→ JOB
Return the whole listing, keeping every character the same.

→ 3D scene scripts
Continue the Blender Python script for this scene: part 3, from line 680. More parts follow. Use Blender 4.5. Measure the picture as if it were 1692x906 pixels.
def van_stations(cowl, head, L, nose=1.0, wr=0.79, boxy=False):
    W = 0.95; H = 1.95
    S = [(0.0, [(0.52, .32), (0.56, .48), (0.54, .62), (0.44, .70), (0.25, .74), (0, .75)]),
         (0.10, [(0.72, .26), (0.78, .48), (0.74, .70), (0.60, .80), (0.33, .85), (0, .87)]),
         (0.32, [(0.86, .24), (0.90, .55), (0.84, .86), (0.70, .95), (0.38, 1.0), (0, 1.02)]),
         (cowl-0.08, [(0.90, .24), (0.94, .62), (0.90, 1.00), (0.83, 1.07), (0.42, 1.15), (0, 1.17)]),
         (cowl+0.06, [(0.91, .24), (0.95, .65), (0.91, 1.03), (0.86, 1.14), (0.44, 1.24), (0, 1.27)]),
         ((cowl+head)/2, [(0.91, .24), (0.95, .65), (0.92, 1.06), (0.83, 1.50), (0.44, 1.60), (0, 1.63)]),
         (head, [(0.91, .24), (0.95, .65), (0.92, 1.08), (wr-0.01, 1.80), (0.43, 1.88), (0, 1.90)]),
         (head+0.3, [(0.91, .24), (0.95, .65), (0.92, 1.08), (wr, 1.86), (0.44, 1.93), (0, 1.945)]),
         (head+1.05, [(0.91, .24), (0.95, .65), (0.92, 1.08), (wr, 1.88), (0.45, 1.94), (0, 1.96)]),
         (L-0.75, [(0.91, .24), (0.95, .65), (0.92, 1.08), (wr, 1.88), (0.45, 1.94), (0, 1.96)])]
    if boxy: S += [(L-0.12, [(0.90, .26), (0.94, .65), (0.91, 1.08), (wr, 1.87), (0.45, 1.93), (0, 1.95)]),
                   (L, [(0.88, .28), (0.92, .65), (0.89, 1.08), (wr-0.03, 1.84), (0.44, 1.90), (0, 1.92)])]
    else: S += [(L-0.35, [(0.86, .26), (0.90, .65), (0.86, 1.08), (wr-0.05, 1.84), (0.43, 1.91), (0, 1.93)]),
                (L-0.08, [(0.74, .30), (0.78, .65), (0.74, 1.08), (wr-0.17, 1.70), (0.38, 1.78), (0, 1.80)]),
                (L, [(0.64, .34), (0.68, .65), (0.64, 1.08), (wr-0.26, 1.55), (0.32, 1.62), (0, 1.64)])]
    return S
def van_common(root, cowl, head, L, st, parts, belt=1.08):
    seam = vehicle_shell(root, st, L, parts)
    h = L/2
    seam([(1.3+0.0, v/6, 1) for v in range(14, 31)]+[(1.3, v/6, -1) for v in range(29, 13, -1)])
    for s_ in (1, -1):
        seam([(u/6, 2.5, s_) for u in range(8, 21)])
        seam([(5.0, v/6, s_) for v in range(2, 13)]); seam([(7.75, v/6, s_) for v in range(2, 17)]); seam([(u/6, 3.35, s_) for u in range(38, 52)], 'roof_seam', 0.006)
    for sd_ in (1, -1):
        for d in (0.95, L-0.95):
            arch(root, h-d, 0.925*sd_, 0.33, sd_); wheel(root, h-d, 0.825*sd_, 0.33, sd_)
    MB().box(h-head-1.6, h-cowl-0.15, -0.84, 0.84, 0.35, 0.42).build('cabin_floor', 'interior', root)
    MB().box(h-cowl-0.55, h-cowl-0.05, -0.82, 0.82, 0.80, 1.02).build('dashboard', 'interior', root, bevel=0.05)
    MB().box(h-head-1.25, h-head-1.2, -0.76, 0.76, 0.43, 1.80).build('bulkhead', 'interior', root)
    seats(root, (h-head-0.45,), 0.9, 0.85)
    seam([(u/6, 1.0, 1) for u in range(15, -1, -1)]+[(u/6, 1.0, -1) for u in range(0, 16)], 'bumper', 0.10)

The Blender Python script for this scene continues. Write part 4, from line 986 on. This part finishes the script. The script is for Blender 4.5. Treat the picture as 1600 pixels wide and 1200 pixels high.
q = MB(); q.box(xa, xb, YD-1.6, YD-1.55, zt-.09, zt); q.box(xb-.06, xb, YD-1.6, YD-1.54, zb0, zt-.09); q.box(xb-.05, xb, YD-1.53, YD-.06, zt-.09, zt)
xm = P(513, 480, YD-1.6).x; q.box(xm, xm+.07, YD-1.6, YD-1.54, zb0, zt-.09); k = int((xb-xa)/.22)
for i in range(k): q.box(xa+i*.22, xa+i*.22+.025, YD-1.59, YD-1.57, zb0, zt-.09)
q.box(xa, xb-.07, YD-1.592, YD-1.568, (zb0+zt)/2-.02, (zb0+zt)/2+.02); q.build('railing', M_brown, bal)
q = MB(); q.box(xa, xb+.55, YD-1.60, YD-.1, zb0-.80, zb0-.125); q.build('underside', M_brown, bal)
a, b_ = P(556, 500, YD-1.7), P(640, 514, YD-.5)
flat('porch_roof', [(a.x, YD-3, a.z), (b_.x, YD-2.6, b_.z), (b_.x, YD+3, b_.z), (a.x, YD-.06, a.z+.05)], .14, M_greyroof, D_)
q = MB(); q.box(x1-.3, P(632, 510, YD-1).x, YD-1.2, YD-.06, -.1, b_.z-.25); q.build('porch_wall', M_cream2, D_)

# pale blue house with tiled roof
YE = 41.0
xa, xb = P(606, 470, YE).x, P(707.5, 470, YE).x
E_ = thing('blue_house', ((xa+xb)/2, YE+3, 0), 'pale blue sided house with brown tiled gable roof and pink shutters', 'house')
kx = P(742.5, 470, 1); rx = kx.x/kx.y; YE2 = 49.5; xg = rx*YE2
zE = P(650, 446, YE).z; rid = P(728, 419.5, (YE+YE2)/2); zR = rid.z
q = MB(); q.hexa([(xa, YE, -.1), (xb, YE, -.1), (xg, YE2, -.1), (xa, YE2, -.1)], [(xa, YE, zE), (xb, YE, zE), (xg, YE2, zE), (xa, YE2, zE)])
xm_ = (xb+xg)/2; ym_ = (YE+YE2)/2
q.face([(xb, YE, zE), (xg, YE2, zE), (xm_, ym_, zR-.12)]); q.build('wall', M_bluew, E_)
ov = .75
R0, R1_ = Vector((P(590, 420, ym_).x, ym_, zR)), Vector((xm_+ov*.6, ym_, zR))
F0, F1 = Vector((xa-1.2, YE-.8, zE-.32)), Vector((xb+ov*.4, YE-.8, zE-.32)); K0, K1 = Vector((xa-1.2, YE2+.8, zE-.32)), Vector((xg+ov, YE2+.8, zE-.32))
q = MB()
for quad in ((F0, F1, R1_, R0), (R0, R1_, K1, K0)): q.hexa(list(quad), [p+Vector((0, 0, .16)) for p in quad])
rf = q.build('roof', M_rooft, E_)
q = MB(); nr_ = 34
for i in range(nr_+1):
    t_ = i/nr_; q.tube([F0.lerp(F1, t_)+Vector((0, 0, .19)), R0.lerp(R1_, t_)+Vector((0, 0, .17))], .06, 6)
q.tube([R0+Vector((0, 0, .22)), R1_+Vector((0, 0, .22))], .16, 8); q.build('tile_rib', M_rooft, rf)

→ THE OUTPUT
Continue the Blender Python script for this scene: part 3, from line 680. More parts follow. Use Blender 4.5. Measure the picture as if it were 1692x906 pixels.
def van_stations(cowl, head, L, nose=1.0, wr=0.79, boxy=False):
    W = 0.95; H = 1.95
    S = [(0.0, [(0.52, .32), (0.56, .48), (0.54, .62), (0.44, .70), (0.25, .74), (0, .75)]),
         (0.10, [(0.72, .26), (0.78, .48), (0.74, .70), (0.60, .80), (0.33, .85), (0, .87)]),
         (0.32, [(0.86, .24), (0.90, .55), (0.84, .86), (0.70, .95), (0.38, 1.0), (0, 1.02)]),
         (cowl-0.08, [(0.90, .24), (0.94, .62), (0.90, 1.00), (0.83, 1.07), (0.42, 1.15), (0, 1.17)]),
         (cowl+0.06, [(0.91, .24), (0.95, .65), (0.91, 1.03), (0.86, 1.14), (0.44, 1.24), (0, 1.27)]),
         ((cowl+head)/2, [(0.91, .24), (0.95, .65), (0.92, 1.06), (0.83, 1.50), (0.44, 1.60), (0, 1.63)]),
         (head, [(0.91, .24), (0.95, .65), (0.92, 1.08), (wr-0.01, 1.80), (0.43, 1.88), (0, 1.90)]),
         (head+0.3, [(0.91, .24), (0.95, .65), (0.92, 1.08), (wr, 1.86), (0.44, 1.93), (0, 1.945)]),
         (head+1.05, [(0.91, .24), (0.95, .65), (0.92, 1.08), (wr, 1.88), (0.45, 1.94), (0, 1.96)]),
         (L-0.75, [(0.91, .24), (0.95, .65), (0.92, 1.08), (wr, 1.88), (0.45, 1.94), (0, 1.96)])]
    if boxy: S += [(L-0.12, [(0.90, .26), (0.94, .65), (0.91, 1.08), (wr, 1.87), (0.45, 1.93), (0, 1.95)]),
                   (L, [(0.88, .28), (0.92, .65), (0.89, 1.08), (wr-0.03, 1.84), (0.44, 1.90), (0, 1.92)])]
    else: S += [(L-0.35, [(0.86, .26), (0.90, .65), (0.86, 1.08), (wr-0.05, 1.84), (0.43, 1.91), (0, 1.93)]),
                (L-0.08, [(0.74, .30), (0.78, .65), (0.74, 1.08), (wr-0.17, 1.70), (0.38, 1.78), (0, 1.80)]),
                (L, [(0.64, .34), (0.68, .65), (0.64, 1.08), (wr-0.26, 1.55), (0.32, 1.62), (0, 1.64)])]
    return S
def van_common(root, cowl, head, L, st, parts, belt=1.08):
    seam = vehicle_shell(root, st, L, parts)
    h = L/2
    seam([(1.3+0.0, v/6, 1) for v in range(14, 31)]+[(1.3, v/6, -1) for v in range(29, 13, -1)])
    for s_ in (1, -1):
        seam([(u/6, 2.5, s_) for u in range(8, 21)])
        seam([(5.0, v/6, s_) for v in range(2, 13)]); seam([(7.75, v/6, s_) for v in range(2, 17)]); seam([(u/6, 3.35, s_) for u in range(38, 52)], 'roof_seam', 0.006)
    for sd_ in (1, -1):
        for d in (0.95, L-0.95):
            arch(root, h-d, 0.925*sd_, 0.33, sd_); wheel(root, h-d, 0.825*sd_, 0.33, sd_)
    MB().box(h-head-1.6, h-cowl-0.15, -0.84, 0.84, 0.35, 0.42).build('cabin_floor', 'interior', root)
    MB().box(h-cowl-0.55, h-cowl-0.05, -0.82, 0.82, 0.80, 1.02).build('dashboard', 'interior', root, bevel=0.05)
    MB().box(h-head-1.25, h-head-1.2, -0.76, 0.76, 0.43, 1.80).build('bulkhead', 'interior', root)
    seats(root, (h-head-0.45,), 0.9, 0.85)
    seam([(u/6, 1.0, 1) for u in range(15, -1, -1)]+[(u/6, 1.0, -1) for u in range(0, 16)], 'bumper', 0.10)

The Blender Python script for this scene continues. Write part 4, from line 986 on. This part finishes the script. The script is for Blender 4.5. Treat the picture as 1600 pixels wide and 1200 pixels high.
q = MB(); q.box(xa, xb, YD-1.6, YD-1.55, zt-.09, zt); q.box(xb-.06, xb, YD-1.6, YD-1.54, zb0, zt-.09); q.box(xb-.05, xb, YD-1.53, YD-.06, zt-.09, zt)
xm = P(513, 480, YD-1.6).x; q.box(xm, xm+.07, YD-1.6, YD-1.54, zb0, zt-.09); k = int((xb-xa)/.22)
for i in range(k): q.box(xa+i*.22, xa+i*.22+.025, YD-1.59, YD-1.57, zb0, zt-.09)
q.box(xa, xb-.07, YD-1.592, YD-1.568, (zb0+zt)/2-.02, (zb0+zt)/2+.02); q.build('railing', M_brown, bal)
q = MB(); q.box(xa, xb+.55, YD-1.60, YD-.1, zb0-.80, zb0-.125); q.build('underside', M_brown, bal)
a, b_ = P(556, 500, YD-1.7), P(640, 514, YD-.5)
flat('porch_roof', [(a.x, YD-3, a.z), (b_.x, YD-2.6, b_.z), (b_.x, YD+3, b_.z), (a.x, YD-.06, a.z+.05)], .14, M_greyroof, D_)
q = MB(); q.box(x1-.3, P(632, 510, YD-1).x, YD-1.2, YD-.06, -.1, b_.z-.25); q.build('porch_wall', M_cream2, D_)

# pale blue house with tiled roof
YE = 41.0
xa, xb = P(606, 470, YE).x, P(707.5, 470, YE).x
E_ = thing('blue_house', ((xa+xb)/2, YE+3, 0), 'pale blue sided house with brown tiled gable roof and pink shutters', 'house')
kx = P(742.5, 470, 1); rx = kx.x/kx.y; YE2 = 49.5; xg = rx*YE2
zE = P(650, 446, YE).z; rid = P(728, 419.5, (YE+YE2)/2); zR = rid.z
q = MB(); q.hexa([(xa, YE, -.1), (xb, YE, -.1), (xg, YE2, -.1), (xa, YE2, -.1)], [(xa, YE, zE), (xb, YE, zE), (xg, YE2, zE), (xa, YE2, zE)])
xm_ = (xb+xg)/2; ym_ = (YE+YE2)/2
q.face([(xb, YE, zE), (xg, YE2, zE), (xm_, ym_, zR-.12)]); q.build('wall', M_bluew, E_)
ov = .75
R0, R1_ = Vector((P(590, 420, ym_).x, ym_, zR)), Vector((xm_+ov*.6, ym_, zR))
F0, F1 = Vector((xa-1.2, YE-.8, zE-.32)), Vector((xb+ov*.4, YE-.8, zE-.32)); K0, K1 = Vector((xa-1.2, YE2+.8, zE-.32)), Vector((xg+ov, YE2+.8, zE-.32))
q = MB()
for quad in ((F0, F1, R1_, R0), (R0, R1_, K1, K0)): q.hexa(list(quad), [p+Vector((0, 0, .16)) for p in quad])
rf = q.build('roof', M_rooft, E_)
q = MB(); nr_ = 34
for i in range(nr_+1):
    t_ = i/nr_; q.tube([F0.lerp(F1, t_)+Vector((0, 0, .19)), R0.lerp(R1_, t_)+Vector((0, 0, .17))], .06, 6)
q.tube([R0+Vector((0, 0, .22)), R1_+Vector((0, 0, .22))], .16, 8); q.build('tile_rib', M_rooft, rf)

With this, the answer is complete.